EXERCISE TASK -> Extract, in full, the lines below, beginning at the first and ending with the line that contains "COL = sc.collection". Pictures do not belong in the copy.

=-=-=

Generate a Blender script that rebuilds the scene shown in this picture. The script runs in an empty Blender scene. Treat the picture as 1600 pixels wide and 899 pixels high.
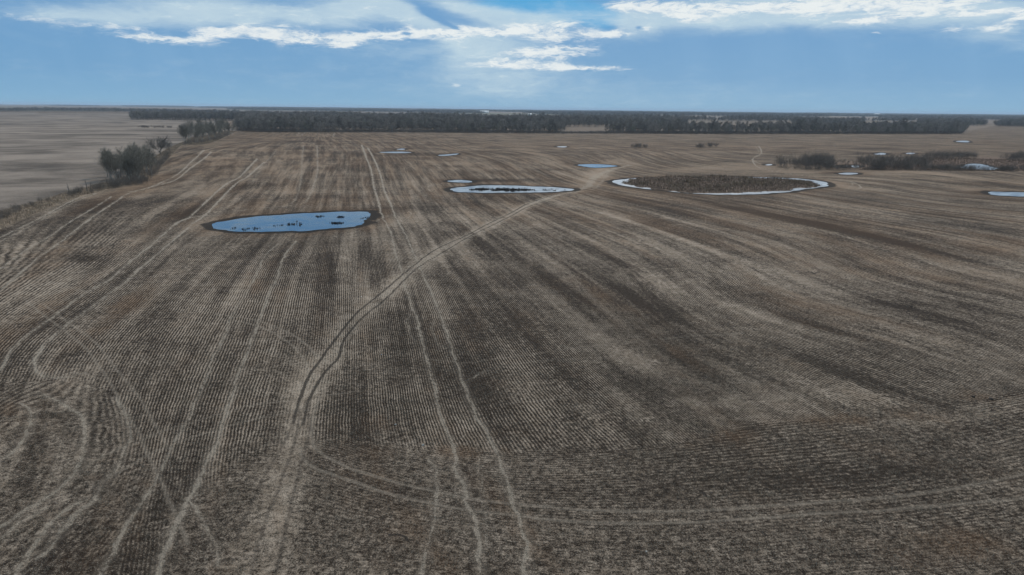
import bpy, math, random
import numpy as np
from mathutils import Vector, Matrix
R_ = math.radians
rng = np.random.default_rng(7); random.seed(7)
sc = bpy.context.scene
COL = sc.collection

# ------------------------------------------------------------------ camera
CAM_H = 30.0
FOC = 1067.0                      # focal length in photo pixels (1600 wide)
PITCH = math.atan((449.5 - 170.3) / FOC)
ROLL = math.atan(0.0103)
cam_d = bpy.data.cameras.new('camera'); cam = bpy.data.objects.new('camera', cam_d); COL.objects.link(cam)
cam_d.sensor_width = 36.0; cam_d.lens = 36.0 * FOC / 1600.0
cam_d.clip_start = 0.5; cam_d.clip_end = 90000.0
ROT = Matrix.Rotation(math.pi / 2 - PITCH, 3, 'X') @ Matrix.Rotation(ROLL, 3, 'Z')
cam.matrix_world = Matrix.Translation((0, 0, CAM_H)) @ ROT.to_4x4()
sc.camera = cam
sc.view_settings.view_transform = 'Standard'; sc.view_settings.look = 'None'
sc.view_settings.exposure = 0.0; sc.view_settings.gamma = 1.0; sc.view_settings.use_curve_mapping = False
RM = np.array(ROT)

def pix_dir(px, py):
    v = np.stack([(np.asarray(px, float) - 800) / FOC, -(np.asarray(py, float) - 449.5) / FOC, -np.ones_like(np.asarray(px, float))], -1)
    return v @ RM.T
def G(px, py, z=0.0):
    d = pix_dir(px, py); t = (z - CAM_H) / d[..., 2]
    return np.stack([d[..., 0] * t, d[..., 1] * t], -1)
def to_pix(x, y, z=0.0):
    v = np.stack([x, y, np.zeros_like(x) + z - CAM_H], -1) @ RM
    w = -v[..., 2]; w = np.where(w > 0.1, w, 0.1)
    return 800 + FOC * v[..., 0] / w, 449.5 - FOC * v[..., 1] / w
def azel(px, py):
    d = pix_dir(px, py); n = np.linalg.norm(d, axis=-1)
    return np.degrees(np.arctan2(d[..., 0], d[..., 1])), np.degrees(np.arcsin(d[..., 2] / n))
def hy(px): return 170.3 + (px - 800) * 0.0103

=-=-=

EXERCISE RESPONSE ->
Generate a Blender script that rebuilds the scene shown in this picture. The script runs in an empty Blender scene. Treat the picture as 1600 pixels wide and 899 pixels high.
import bpy, math, random
import numpy as np
from mathutils import Vector, Matrix
R_ = math.radians
rng = np.random.default_rng(7); random.seed(7)
sc = bpy.context.scene
COL = sc.collection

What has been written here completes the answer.